Problems whose solutions can be achieved using multiple representations similarly open up the mathematics and the possibilities for engagement.

Making things personal – connecting the mathematics with students’ personal interests and history – can be both motivating and mathematically enriching. (See, e.g., Gutstein & Peterson, 2005).

For example:

One can offer an expanded set of linguistic supports for ELLs, which have the property of making the mathematics accessible without over-simplifying the language or content. Techniques include partnering, having students communicate among themselves using their native language, and providing sentence stems that structure classroom discourse in supportive ways. (See Zwiers, Dieckmann, Rutherford-Quach, Daro, Skarin, Weiss, & Malamut,2017, for a very useful list.)

We can work to avoid or minimize activities or participation structures that repeatedly privilege the same subset of students of students (e.g., activities that reward speed over depth, such as timed tests)

As with Dimension 2, we can work to create and maintain a climate of intellectual safety, so students can take risks, see mistakes as learning opportunities, etc.

We can always be alert to participation patterns.
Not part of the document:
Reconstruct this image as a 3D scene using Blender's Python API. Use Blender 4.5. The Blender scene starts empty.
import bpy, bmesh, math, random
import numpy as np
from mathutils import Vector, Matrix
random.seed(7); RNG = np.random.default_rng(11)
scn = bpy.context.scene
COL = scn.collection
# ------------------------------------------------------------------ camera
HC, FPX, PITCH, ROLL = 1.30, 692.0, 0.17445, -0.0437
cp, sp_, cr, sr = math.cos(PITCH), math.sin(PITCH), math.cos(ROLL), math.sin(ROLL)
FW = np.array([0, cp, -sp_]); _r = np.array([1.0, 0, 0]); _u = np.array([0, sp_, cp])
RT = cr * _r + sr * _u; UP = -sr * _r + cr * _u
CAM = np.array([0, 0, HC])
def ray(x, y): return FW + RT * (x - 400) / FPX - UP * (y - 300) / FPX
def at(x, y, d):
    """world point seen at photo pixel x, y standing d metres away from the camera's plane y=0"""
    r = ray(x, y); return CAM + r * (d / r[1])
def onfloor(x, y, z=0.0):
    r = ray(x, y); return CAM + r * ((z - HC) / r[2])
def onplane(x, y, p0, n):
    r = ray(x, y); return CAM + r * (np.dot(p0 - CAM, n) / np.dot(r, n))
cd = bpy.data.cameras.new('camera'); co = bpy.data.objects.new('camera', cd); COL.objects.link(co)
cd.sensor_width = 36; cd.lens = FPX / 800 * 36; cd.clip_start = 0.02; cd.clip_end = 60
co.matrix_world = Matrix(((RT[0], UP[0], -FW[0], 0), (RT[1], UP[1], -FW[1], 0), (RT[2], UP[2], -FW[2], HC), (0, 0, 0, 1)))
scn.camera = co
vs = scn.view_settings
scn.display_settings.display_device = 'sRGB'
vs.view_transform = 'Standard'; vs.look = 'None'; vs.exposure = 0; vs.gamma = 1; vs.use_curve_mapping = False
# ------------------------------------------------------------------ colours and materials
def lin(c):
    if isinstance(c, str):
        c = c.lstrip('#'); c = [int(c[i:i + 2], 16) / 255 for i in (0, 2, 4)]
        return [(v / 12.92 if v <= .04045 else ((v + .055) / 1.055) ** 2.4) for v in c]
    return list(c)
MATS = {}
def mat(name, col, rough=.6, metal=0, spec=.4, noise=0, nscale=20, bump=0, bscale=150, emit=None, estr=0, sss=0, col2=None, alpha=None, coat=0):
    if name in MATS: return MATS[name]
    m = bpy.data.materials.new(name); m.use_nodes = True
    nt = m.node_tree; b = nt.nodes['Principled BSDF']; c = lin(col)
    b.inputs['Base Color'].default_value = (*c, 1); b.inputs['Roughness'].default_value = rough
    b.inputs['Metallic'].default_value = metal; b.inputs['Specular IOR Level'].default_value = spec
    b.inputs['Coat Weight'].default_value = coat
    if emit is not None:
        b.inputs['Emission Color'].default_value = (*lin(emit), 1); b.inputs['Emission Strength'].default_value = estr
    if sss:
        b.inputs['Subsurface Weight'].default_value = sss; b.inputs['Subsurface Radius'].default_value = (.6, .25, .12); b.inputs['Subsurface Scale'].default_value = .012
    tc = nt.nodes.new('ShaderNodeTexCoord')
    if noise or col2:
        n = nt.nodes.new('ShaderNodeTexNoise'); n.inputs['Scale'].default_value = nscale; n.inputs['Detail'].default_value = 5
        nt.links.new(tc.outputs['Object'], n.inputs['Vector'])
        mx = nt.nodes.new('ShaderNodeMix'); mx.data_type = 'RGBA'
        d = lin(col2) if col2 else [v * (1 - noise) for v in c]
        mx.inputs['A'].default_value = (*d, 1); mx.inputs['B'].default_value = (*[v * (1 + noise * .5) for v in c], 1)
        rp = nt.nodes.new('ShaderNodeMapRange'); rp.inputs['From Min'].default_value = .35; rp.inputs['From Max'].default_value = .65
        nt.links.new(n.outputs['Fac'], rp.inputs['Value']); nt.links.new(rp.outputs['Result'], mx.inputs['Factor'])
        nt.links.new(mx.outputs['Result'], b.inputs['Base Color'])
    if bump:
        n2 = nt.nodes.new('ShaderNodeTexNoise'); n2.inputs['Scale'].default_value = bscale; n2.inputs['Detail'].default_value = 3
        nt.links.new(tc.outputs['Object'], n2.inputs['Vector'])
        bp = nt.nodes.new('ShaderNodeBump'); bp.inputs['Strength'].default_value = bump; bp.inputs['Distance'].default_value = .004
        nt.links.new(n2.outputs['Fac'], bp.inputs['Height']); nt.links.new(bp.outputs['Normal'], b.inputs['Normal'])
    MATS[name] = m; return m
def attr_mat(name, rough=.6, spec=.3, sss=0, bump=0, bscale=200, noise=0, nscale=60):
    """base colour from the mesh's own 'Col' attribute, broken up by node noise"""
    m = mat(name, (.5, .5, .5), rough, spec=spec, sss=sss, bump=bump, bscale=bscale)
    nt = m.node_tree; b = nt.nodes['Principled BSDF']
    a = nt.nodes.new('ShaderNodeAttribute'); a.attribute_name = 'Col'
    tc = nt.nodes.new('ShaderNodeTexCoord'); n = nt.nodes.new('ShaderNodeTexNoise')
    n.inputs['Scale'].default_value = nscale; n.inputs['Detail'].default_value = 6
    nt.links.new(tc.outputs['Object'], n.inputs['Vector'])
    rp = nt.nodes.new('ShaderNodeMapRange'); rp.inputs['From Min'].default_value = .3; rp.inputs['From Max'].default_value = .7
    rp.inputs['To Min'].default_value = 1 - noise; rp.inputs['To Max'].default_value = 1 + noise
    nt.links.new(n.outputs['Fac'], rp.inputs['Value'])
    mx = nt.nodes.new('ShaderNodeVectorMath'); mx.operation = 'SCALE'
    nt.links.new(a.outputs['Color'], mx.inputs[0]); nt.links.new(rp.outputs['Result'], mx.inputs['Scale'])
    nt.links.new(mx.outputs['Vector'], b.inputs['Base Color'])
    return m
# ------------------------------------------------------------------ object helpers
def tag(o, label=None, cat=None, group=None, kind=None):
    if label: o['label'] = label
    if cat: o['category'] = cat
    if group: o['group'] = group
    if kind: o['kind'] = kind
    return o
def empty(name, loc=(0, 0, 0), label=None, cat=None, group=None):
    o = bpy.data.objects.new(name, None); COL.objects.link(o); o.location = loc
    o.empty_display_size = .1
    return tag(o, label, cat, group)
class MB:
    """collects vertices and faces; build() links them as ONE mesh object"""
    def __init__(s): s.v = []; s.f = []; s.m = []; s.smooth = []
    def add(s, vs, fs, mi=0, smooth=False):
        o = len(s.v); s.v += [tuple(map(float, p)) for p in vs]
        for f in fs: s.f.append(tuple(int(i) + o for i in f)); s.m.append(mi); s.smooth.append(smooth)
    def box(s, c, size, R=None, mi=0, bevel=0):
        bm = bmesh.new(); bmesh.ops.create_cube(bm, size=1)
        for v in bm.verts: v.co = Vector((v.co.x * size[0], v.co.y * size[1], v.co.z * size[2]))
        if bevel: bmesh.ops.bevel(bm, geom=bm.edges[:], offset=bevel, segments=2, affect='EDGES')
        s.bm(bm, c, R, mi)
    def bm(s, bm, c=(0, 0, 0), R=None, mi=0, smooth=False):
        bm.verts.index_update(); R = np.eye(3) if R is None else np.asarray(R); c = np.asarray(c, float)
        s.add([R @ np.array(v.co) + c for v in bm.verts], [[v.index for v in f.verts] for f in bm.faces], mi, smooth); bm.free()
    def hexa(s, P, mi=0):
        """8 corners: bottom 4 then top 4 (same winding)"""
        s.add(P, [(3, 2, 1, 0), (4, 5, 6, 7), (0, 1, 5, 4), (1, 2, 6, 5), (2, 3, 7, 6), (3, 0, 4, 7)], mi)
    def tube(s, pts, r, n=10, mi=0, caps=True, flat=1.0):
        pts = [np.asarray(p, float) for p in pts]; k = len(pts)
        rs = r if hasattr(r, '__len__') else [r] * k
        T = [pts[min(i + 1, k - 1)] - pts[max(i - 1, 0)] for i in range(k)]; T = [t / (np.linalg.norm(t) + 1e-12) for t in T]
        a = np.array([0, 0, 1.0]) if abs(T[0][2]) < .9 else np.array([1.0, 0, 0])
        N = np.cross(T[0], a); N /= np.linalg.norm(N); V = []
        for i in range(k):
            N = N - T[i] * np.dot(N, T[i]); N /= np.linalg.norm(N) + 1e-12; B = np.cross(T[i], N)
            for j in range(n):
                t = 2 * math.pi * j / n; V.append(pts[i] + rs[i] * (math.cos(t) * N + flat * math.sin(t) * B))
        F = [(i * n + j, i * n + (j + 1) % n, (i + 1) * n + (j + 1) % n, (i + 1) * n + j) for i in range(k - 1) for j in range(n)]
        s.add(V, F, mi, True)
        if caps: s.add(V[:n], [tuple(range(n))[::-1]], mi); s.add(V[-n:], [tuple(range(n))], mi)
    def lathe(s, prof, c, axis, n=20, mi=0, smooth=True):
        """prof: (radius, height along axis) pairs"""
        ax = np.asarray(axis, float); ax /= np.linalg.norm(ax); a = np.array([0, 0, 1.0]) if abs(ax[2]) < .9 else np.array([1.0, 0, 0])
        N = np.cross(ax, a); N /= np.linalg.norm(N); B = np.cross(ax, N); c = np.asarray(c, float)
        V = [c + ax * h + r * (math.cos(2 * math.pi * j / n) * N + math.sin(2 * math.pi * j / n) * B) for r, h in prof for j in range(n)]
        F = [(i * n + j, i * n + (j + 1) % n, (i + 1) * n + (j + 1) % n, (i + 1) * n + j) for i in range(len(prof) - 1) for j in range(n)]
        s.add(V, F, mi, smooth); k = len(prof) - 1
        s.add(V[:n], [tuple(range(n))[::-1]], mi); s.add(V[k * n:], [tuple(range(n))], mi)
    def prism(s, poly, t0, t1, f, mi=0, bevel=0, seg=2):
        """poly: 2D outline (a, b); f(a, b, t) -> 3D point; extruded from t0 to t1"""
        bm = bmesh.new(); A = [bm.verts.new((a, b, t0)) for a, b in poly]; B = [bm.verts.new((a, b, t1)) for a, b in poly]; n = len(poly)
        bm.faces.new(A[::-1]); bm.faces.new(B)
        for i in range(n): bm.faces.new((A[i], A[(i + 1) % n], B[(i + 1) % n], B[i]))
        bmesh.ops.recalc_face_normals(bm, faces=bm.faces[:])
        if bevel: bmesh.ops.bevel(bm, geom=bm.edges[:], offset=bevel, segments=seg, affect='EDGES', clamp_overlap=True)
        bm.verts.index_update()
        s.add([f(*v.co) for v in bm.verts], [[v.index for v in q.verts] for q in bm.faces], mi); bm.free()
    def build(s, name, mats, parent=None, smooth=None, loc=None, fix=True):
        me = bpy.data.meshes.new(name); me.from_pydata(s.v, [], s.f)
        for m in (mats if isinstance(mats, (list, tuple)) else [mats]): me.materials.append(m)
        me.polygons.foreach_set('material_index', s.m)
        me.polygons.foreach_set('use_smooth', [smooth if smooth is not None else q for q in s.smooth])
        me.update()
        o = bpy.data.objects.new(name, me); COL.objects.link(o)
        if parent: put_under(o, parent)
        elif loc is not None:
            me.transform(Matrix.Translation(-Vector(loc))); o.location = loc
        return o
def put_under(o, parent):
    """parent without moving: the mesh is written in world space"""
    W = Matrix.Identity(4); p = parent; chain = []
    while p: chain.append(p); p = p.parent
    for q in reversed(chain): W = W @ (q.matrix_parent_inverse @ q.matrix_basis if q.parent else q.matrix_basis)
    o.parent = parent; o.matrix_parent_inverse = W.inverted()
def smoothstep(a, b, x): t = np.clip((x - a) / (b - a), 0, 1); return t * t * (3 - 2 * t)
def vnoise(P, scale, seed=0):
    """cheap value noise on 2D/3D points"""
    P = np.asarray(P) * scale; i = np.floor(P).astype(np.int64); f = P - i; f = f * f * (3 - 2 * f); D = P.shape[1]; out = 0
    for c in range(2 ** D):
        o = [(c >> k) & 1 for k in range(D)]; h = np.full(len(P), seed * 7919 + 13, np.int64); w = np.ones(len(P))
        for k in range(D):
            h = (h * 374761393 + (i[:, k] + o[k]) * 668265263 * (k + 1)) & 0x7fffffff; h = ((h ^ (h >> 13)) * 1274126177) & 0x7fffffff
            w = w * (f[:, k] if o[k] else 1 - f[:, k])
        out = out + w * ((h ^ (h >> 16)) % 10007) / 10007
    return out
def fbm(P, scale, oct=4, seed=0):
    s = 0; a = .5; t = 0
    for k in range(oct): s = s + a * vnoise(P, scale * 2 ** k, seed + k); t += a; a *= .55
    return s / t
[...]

Who tends to get engaged, in which circumstances? Who has useful things to say, but seems reluctant to jump in? Noticing specific inequitable participation patterns, e.g. at the beginning of the year a few white male students dominate the conversation, and problem solving about how to counteract these patterns in the short, medium and long term

For example:

We can make more use of participation structures that engage larger numbers of students, such as think/pair/share activities and poster representations with gallery walks. (Particular students can be designated as their group’s “explainers,” staying by their group’s poster to answer questions from the students who are rotating.)

There are arrange of tools we can use to provide the full range of students with opportunities for participation. There are, for example, equity sticks, a cup of popsicle sticks with students’ names on them, from which the teacher picks randomly. There are “whip-arounds,” where students in a small group or whole class have opportunities to speak in turn. There are group structures like “participation chips,” in which students start small group work with a small number of chips to “spend” on discussion turns. When they’re out of turns, they have to wait until everyone has spent their chips before the chips are re-distributed.

Of course, the ways such activities are implemented makes a big difference – we don’t want students to feel that they are put on the spot, but rather, given opportunities to share their understandings in an environment they feel safe in. We and our observation partners can be on the lookout for ways to implement them in ways that support an increasing number of students.

We can work to establish classroom discourse and participation norms, using sentence starters, group roles, etc. The sentence starters (e.g., saying “I disagree (or agree) with that because…” rather than “That’s wrong”) can make a difference, along with attention to tone and affect, noting student confidence, and more.

Equitable Access to Content

The extent to which classroom activity structures invite and support the active engagement of all of the students in the classroom with the core mathematical content being addressed by the class. Classrooms in which a small number of students get most of the “air time” are not equitable, no matter how rich the content: all students need to be involved in meaningful ways.